Your instructions:
Output the data below in full, byte for byte. Nothing may differ.

Given material:
++++++++++
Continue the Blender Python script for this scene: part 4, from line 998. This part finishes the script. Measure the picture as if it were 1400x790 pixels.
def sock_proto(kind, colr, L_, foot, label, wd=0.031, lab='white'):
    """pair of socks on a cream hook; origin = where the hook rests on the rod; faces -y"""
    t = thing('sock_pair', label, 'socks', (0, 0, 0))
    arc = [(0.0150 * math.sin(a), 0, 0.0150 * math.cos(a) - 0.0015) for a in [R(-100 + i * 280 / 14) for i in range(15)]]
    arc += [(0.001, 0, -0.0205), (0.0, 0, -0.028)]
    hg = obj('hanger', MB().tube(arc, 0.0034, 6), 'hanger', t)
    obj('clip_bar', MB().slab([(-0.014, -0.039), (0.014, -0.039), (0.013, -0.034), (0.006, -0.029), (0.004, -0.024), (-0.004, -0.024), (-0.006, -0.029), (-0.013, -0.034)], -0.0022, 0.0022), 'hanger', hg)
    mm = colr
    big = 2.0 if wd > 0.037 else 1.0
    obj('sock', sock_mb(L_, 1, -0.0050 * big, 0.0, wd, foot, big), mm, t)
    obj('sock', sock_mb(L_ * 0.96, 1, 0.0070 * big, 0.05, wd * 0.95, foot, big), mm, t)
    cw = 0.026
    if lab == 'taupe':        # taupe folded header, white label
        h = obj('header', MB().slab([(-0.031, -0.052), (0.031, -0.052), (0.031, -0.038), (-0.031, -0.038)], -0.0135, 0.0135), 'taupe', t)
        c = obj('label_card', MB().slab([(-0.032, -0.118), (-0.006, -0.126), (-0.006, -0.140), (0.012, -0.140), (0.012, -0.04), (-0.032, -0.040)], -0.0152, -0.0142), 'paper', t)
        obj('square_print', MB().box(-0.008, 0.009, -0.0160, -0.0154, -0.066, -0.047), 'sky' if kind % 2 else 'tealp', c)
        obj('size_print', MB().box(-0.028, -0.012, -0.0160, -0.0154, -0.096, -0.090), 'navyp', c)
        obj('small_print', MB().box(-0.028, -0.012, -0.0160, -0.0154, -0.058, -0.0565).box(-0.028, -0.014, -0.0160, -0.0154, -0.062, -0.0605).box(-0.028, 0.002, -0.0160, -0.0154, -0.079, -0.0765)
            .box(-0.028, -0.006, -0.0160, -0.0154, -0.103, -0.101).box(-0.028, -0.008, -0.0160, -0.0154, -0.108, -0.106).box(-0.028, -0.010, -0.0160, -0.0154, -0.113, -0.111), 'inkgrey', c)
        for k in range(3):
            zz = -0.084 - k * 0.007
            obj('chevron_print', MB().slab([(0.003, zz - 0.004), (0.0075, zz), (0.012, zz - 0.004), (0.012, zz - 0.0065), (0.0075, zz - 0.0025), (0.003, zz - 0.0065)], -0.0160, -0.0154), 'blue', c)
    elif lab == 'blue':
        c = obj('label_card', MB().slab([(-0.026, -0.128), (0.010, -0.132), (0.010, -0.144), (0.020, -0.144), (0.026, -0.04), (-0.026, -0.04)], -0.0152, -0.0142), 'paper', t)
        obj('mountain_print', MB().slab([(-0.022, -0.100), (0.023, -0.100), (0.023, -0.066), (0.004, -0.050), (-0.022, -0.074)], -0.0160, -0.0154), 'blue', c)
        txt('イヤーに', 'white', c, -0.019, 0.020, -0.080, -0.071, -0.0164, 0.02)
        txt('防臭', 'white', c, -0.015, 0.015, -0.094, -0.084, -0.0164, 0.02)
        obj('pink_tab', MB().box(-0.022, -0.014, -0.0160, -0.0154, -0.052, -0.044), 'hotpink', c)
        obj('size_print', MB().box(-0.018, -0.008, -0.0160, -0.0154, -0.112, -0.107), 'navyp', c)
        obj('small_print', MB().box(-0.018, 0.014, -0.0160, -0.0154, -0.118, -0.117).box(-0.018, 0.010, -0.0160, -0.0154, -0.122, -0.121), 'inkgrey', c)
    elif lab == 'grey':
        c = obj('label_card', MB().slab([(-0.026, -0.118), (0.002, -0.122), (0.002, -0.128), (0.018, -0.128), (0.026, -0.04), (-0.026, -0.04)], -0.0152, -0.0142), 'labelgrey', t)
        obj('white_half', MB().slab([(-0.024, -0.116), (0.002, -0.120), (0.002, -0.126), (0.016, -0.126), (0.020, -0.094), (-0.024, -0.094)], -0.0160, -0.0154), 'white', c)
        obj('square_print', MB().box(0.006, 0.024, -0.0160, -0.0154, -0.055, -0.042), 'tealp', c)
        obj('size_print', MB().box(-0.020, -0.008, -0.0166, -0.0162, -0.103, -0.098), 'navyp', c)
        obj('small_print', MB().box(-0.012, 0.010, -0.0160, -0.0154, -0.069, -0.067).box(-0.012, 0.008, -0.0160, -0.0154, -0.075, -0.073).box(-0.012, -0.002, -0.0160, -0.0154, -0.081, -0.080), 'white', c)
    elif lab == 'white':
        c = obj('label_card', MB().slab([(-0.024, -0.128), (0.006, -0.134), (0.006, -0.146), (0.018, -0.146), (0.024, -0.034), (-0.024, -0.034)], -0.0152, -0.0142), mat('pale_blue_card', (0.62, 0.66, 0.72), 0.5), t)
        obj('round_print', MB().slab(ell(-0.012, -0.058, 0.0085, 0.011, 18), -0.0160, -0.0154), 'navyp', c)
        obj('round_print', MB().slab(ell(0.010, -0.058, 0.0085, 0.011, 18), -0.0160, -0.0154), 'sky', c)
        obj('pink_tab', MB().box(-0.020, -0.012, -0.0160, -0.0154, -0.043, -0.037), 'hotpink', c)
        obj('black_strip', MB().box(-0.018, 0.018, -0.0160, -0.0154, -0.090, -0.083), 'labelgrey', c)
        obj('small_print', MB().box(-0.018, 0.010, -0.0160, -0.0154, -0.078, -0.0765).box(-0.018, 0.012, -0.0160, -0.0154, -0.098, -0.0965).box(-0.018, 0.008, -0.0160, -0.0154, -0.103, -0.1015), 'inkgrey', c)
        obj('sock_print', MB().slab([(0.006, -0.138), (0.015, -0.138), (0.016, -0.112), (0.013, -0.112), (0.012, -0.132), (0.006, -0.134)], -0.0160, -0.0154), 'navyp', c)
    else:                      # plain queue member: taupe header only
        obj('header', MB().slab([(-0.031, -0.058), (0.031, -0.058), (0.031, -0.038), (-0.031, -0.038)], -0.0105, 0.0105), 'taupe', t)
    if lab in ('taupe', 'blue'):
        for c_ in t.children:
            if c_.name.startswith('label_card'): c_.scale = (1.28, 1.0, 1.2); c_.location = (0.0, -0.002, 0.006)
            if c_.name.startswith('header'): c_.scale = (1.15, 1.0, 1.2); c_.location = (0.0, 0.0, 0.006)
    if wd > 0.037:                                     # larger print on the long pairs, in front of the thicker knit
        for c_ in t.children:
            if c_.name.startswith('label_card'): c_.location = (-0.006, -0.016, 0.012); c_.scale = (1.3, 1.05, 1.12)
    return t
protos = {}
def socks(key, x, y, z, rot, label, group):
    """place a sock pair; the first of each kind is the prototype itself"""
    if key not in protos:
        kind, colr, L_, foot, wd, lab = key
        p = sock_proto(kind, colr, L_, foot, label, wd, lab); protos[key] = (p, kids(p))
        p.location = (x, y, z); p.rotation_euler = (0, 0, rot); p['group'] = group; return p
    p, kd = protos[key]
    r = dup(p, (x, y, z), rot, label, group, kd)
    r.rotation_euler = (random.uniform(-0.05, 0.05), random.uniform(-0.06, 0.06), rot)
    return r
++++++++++
Worked answer:
Continue the Blender Python script for this scene: part 4, from line 998. This part finishes the script. Measure the picture as if it were 1400x790 pixels.
def sock_proto(kind, colr, L_, foot, label, wd=0.031, lab='white'):
    """pair of socks on a cream hook; origin = where the hook rests on the rod; faces -y"""
    t = thing('sock_pair', label, 'socks', (0, 0, 0))
    arc = [(0.0150 * math.sin(a), 0, 0.0150 * math.cos(a) - 0.0015) for a in [R(-100 + i * 280 / 14) for i in range(15)]]
    arc += [(0.001, 0, -0.0205), (0.0, 0, -0.028)]
    hg = obj('hanger', MB().tube(arc, 0.0034, 6), 'hanger', t)
    obj('clip_bar', MB().slab([(-0.014, -0.039), (0.014, -0.039), (0.013, -0.034), (0.006, -0.029), (0.004, -0.024), (-0.004, -0.024), (-0.006, -0.029), (-0.013, -0.034)], -0.0022, 0.0022), 'hanger', hg)
    mm = colr
    big = 2.0 if wd > 0.037 else 1.0
    obj('sock', sock_mb(L_, 1, -0.0050 * big, 0.0, wd, foot, big), mm, t)
    obj('sock', sock_mb(L_ * 0.96, 1, 0.0070 * big, 0.05, wd * 0.95, foot, big), mm, t)
    cw = 0.026
    if lab == 'taupe':        # taupe folded header, white label
        h = obj('header', MB().slab([(-0.031, -0.052), (0.031, -0.052), (0.031, -0.038), (-0.031, -0.038)], -0.0135, 0.0135), 'taupe', t)
        c = obj('label_card', MB().slab([(-0.032, -0.118), (-0.006, -0.126), (-0.006, -0.140), (0.012, -0.140), (0.012, -0.04), (-0.032, -0.040)], -0.0152, -0.0142), 'paper', t)
        obj('square_print', MB().box(-0.008, 0.009, -0.0160, -0.0154, -0.066, -0.047), 'sky' if kind % 2 else 'tealp', c)
        obj('size_print', MB().box(-0.028, -0.012, -0.0160, -0.0154, -0.096, -0.090), 'navyp', c)
        obj('small_print', MB().box(-0.028, -0.012, -0.0160, -0.0154, -0.058, -0.0565).box(-0.028, -0.014, -0.0160, -0.0154, -0.062, -0.0605).box(-0.028, 0.002, -0.0160, -0.0154, -0.079, -0.0765)
            .box(-0.028, -0.006, -0.0160, -0.0154, -0.103, -0.101).box(-0.028, -0.008, -0.0160, -0.0154, -0.108, -0.106).box(-0.028, -0.010, -0.0160, -0.0154, -0.113, -0.111), 'inkgrey', c)
        for k in range(3):
            zz = -0.084 - k * 0.007
            obj('chevron_print', MB().slab([(0.003, zz - 0.004), (0.0075, zz), (0.012, zz - 0.004), (0.012, zz - 0.0065), (0.0075, zz - 0.0025), (0.003, zz - 0.0065)], -0.0160, -0.0154), 'blue', c)
    elif lab == 'blue':
        c = obj('label_card', MB().slab([(-0.026, -0.128), (0.010, -0.132), (0.010, -0.144), (0.020, -0.144), (0.026, -0.04), (-0.026, -0.04)], -0.0152, -0.0142), 'paper', t)
        obj('mountain_print', MB().slab([(-0.022, -0.100), (0.023, -0.100), (0.023, -0.066), (0.004, -0.050), (-0.022, -0.074)], -0.0160, -0.0154), 'blue', c)
        txt('イヤーに', 'white', c, -0.019, 0.020, -0.080, -0.071, -0.0164, 0.02)
        txt('防臭', 'white', c, -0.015, 0.015, -0.094, -0.084, -0.0164, 0.02)
        obj('pink_tab', MB().box(-0.022, -0.014, -0.0160, -0.0154, -0.052, -0.044), 'hotpink', c)
        obj('size_print', MB().box(-0.018, -0.008, -0.0160, -0.0154, -0.112, -0.107), 'navyp', c)
        obj('small_print', MB().box(-0.018, 0.014, -0.0160, -0.0154, -0.118, -0.117).box(-0.018, 0.010, -0.0160, -0.0154, -0.122, -0.121), 'inkgrey', c)
    elif lab == 'grey':
        c = obj('label_card', MB().slab([(-0.026, -0.118), (0.002, -0.122), (0.002, -0.128), (0.018, -0.128), (0.026, -0.04), (-0.026, -0.04)], -0.0152, -0.0142), 'labelgrey', t)
        obj('white_half', MB().slab([(-0.024, -0.116), (0.002, -0.120), (0.002, -0.126), (0.016, -0.126), (0.020, -0.094), (-0.024, -0.094)], -0.0160, -0.0154), 'white', c)
        obj('square_print', MB().box(0.006, 0.024, -0.0160, -0.0154, -0.055, -0.042), 'tealp', c)
        obj('size_print', MB().box(-0.020, -0.008, -0.0166, -0.0162, -0.103, -0.098), 'navyp', c)
        obj('small_print', MB().box(-0.012, 0.010, -0.0160, -0.0154, -0.069, -0.067).box(-0.012, 0.008, -0.0160, -0.0154, -0.075, -0.073).box(-0.012, -0.002, -0.0160, -0.0154, -0.081, -0.080), 'white', c)
    elif lab == 'white':
        c = obj('label_card', MB().slab([(-0.024, -0.128), (0.006, -0.134), (0.006, -0.146), (0.018, -0.146), (0.024, -0.034), (-0.024, -0.034)], -0.0152, -0.0142), mat('pale_blue_card', (0.62, 0.66, 0.72), 0.5), t)
        obj('round_print', MB().slab(ell(-0.012, -0.058, 0.0085, 0.011, 18), -0.0160, -0.0154), 'navyp', c)
        obj('round_print', MB().slab(ell(0.010, -0.058, 0.0085, 0.011, 18), -0.0160, -0.0154), 'sky', c)
        obj('pink_tab', MB().box(-0.020, -0.012, -0.0160, -0.0154, -0.043, -0.037), 'hotpink', c)
        obj('black_strip', MB().box(-0.018, 0.018, -0.0160, -0.0154, -0.090, -0.083), 'labelgrey', c)
        obj('small_print', MB().box(-0.018, 0.010, -0.0160, -0.0154, -0.078, -0.0765).box(-0.018, 0.012, -0.0160, -0.0154, -0.098, -0.0965).box(-0.018, 0.008, -0.0160, -0.0154, -0.103, -0.1015), 'inkgrey', c)
        obj('sock_print', MB().slab([(0.006, -0.138), (0.015, -0.138), (0.016, -0.112), (0.013, -0.112), (0.012, -0.132), (0.006, -0.134)], -0.0160, -0.0154), 'navyp', c)
    else:                      # plain queue member: taupe header only
        obj('header', MB().slab([(-0.031, -0.058), (0.031, -0.058), (0.031, -0.038), (-0.031, -0.038)], -0.0105, 0.0105), 'taupe', t)
    if lab in ('taupe', 'blue'):
        for c_ in t.children:
            if c_.name.startswith('label_card'): c_.scale = (1.28, 1.0, 1.2); c_.location = (0.0, -0.002, 0.006)
            if c_.name.startswith('header'): c_.scale = (1.15, 1.0, 1.2); c_.location = (0.0, 0.0, 0.006)
    if wd > 0.037:                                     # larger print on the long pairs, in front of the thicker knit
        for c_ in t.children:
            if c_.name.startswith('label_card'): c_.location = (-0.006, -0.016, 0.012); c_.scale = (1.3, 1.05, 1.12)
    return t
protos = {}
def socks(key, x, y, z, rot, label, group):
    """place a sock pair; the first of each kind is the prototype itself"""
    if key not in protos:
        kind, colr, L_, foot, wd, lab = key
        p = sock_proto(kind, colr, L_, foot, label, wd, lab); protos[key] = (p, kids(p))
        p.location = (x, y, z); p.rotation_euler = (0, 0, rot); p['group'] = group; return p
    p, kd = protos[key]
    r = dup(p, (x, y, z), rot, label, group, kd)
    r.rotation_euler = (random.uniform(-0.05, 0.05), random.uniform(-0.06, 0.06), rot)
    return r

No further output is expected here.